Australia To Buy 5 US Nuclear-Powered Submarines In Deal To Counter China

In a major expansion and overhaul of its navy, Australia is planning to buy up to five US Virginia class nuclear powered submarines beginning in the next decade, Reuters and others are reporting. US as well as European officials have disclosed the future deal as part of a “landmark defense agreement between Washington, Canberra and London, four U.S. officials said on Wednesday, in a deal that would present a new challenge to China.”

The impending agreement is seen as central to the relatively new AUKUS partnership, and the major sub deal is expected to be announced when President Joe Biden, Australian Prime Minister Anthony Albanese and UK Prime Minister Rishi Sunak meet in San Diego Monday.

Image source: Navy Lookout

When the partnership was first announced and formalized eighteen months ago, President Biden said of it, “We all recognize the imperative of ensuring peace and stability in the Indo-Pacific over the long term,” and that “We need to be able to address both the current strategic environment in the region and how it may evolve.”

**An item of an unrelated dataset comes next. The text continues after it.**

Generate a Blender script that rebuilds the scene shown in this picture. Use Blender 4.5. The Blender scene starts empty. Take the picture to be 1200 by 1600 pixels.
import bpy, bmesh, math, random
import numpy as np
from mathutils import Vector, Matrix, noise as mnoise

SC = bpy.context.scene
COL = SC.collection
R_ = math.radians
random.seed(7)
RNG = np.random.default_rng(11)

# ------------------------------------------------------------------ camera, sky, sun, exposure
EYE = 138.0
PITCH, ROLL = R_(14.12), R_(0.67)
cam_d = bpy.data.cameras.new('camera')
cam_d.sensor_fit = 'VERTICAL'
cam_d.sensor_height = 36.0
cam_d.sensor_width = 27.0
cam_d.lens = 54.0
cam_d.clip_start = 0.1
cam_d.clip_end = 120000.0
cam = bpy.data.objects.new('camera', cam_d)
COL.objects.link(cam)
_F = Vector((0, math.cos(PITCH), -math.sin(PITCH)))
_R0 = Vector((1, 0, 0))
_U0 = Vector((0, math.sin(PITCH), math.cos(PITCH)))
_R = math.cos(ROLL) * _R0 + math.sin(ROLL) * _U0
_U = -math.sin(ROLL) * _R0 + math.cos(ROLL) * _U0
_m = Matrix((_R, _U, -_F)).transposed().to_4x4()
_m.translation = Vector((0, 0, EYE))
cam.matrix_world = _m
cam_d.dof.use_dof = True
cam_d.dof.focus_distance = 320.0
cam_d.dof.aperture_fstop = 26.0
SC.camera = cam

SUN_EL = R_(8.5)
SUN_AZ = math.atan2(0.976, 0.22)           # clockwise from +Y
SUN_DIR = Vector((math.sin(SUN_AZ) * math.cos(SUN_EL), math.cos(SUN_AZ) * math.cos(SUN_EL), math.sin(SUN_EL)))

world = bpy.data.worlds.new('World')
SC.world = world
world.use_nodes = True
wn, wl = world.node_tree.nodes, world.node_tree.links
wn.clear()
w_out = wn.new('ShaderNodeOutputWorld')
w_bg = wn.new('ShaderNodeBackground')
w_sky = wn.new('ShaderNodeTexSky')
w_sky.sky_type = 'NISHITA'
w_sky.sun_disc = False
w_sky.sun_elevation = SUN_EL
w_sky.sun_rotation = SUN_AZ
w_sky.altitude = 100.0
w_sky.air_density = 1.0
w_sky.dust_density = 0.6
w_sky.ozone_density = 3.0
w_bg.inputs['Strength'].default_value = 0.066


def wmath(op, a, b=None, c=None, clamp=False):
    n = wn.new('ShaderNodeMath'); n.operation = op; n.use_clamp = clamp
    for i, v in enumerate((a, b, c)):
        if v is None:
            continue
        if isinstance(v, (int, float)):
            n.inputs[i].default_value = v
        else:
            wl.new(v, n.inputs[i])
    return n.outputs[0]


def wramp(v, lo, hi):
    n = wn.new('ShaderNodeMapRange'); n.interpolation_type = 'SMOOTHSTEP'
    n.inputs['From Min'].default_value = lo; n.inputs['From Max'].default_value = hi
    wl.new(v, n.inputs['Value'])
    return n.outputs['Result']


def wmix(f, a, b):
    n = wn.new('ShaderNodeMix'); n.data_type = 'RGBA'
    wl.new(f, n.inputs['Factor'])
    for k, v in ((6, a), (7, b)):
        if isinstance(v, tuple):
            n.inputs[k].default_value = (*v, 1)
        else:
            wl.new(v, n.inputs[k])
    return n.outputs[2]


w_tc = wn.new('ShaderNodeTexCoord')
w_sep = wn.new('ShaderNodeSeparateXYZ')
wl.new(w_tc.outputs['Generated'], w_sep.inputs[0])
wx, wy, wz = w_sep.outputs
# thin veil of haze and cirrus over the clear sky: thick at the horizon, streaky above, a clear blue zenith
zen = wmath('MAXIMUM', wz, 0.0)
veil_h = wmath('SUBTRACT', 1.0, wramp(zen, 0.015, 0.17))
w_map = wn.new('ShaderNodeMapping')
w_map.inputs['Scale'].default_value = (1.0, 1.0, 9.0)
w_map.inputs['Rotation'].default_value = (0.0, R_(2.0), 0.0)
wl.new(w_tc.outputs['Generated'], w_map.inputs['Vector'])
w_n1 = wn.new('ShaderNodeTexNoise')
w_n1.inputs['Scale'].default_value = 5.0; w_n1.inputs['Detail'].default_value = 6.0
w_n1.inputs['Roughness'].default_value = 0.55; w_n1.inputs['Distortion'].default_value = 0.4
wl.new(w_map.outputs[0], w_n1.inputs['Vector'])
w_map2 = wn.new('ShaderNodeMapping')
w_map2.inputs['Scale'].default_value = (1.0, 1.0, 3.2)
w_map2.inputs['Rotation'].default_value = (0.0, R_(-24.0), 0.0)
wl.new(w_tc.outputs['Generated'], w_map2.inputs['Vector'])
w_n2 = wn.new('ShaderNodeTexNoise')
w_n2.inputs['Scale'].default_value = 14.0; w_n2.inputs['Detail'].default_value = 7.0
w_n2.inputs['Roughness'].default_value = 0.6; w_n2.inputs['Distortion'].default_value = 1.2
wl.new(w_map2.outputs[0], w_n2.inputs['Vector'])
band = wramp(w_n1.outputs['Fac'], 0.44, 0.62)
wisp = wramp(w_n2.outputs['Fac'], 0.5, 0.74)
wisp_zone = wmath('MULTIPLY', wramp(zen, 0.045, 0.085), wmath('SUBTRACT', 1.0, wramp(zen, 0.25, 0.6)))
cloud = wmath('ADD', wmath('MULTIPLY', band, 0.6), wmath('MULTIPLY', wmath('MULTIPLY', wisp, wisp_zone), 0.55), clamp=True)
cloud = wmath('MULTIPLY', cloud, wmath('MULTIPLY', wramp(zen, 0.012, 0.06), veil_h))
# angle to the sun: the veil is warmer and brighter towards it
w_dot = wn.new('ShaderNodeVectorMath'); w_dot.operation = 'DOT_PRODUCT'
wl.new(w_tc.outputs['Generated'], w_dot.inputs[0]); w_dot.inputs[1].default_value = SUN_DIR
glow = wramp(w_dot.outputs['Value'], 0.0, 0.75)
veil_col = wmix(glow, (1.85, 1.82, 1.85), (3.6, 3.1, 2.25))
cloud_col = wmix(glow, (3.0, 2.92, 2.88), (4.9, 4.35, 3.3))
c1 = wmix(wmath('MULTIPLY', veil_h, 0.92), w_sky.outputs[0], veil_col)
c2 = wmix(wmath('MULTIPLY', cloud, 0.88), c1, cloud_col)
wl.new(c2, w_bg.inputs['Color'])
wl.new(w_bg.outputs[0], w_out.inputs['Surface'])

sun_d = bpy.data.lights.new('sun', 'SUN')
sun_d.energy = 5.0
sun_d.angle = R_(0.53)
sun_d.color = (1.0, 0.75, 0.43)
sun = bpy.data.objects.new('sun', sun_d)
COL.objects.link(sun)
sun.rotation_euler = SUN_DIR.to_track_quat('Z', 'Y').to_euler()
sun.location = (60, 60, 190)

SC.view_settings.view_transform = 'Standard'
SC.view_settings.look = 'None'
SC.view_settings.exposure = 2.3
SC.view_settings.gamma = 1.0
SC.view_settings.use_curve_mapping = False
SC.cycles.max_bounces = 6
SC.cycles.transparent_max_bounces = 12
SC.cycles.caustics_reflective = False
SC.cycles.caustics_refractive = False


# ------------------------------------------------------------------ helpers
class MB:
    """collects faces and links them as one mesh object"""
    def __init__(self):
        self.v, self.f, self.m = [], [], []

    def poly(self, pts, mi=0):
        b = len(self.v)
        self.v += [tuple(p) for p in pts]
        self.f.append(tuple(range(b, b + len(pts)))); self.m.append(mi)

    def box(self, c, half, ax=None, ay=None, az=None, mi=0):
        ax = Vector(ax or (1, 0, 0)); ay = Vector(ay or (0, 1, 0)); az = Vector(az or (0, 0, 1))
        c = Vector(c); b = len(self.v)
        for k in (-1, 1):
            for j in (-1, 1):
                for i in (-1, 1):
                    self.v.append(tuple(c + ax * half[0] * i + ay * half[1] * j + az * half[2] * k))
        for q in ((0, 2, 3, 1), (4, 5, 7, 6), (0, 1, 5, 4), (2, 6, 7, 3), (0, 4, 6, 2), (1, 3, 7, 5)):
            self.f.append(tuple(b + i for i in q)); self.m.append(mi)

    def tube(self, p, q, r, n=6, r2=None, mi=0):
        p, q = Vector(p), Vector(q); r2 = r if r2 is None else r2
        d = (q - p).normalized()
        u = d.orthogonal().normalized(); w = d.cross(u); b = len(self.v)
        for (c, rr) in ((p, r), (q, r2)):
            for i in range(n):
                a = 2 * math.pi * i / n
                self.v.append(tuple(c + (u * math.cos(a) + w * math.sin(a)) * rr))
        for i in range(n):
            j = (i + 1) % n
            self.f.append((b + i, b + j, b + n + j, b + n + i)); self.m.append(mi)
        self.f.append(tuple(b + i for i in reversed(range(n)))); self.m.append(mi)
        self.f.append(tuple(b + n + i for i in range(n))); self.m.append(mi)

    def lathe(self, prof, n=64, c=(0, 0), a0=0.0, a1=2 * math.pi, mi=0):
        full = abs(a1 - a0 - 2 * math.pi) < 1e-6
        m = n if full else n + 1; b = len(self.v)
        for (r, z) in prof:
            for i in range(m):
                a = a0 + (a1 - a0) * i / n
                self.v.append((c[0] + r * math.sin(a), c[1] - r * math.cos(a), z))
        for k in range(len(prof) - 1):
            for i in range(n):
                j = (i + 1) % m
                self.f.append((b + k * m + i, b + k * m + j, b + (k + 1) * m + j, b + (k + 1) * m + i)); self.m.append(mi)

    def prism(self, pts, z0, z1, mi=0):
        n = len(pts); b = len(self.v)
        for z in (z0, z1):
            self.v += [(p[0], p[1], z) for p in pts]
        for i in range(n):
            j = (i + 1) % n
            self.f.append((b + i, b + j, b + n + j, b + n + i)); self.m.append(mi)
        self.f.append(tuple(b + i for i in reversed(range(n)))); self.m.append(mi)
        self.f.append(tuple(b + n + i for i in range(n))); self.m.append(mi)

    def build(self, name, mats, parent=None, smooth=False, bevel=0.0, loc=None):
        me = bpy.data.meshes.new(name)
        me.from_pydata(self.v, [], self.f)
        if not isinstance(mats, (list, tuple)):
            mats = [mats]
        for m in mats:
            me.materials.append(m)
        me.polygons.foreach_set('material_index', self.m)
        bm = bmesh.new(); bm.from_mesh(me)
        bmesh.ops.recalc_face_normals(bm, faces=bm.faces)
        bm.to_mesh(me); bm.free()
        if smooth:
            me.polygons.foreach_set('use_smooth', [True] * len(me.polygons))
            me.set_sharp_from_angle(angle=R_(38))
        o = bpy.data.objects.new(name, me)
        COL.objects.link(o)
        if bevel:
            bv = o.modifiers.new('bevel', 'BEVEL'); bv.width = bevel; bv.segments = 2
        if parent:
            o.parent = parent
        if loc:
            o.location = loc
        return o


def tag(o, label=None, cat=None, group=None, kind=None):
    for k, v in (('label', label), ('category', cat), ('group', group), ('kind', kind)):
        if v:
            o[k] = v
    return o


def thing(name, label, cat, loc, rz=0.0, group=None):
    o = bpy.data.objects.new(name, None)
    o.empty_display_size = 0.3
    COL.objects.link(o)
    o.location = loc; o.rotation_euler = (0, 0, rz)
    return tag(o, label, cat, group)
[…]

The nuclear submarines at center of the expected deal cost $3 billion each and will initially be built in Virginia and Connecticut. But sources say other submarines could be built in the UK and Australia while utilizing US technology and assistance. 

The AUKUS partnership has multiple defense components components, chief among them the development of the nuclear submarine capability for Australia. This has been known since the AUKUS agreement was announced in Sept. 2021, but this week marks the first time specifics have been revealed.

Other components include security cooperation in cyberspace, artificial intelligence, quantum technologies and undersea capabilities. While the US, the UK and Australia already take part in common security arrangements, and all three participate in the Five Eyes alliance, an intelligence-sharing arrangement that also includes Canada and New Zealand, the AUKUS security structure provides for the technology cooperation needed to share nuclear submarine technology and other common efforts in a region where China poses growing security concerns.

But Western leaders while discussing AUKUS have taken pains to avoid calling out China directly, but it’s clearly aimed at countering Beijing’s influence in the Indo-Pacific, and certainly China sees it as directly impacting its own defense priorities – and has accused Australia of severely violating prior commitments to not introduce nuclear weapons or nuclear technology to its military.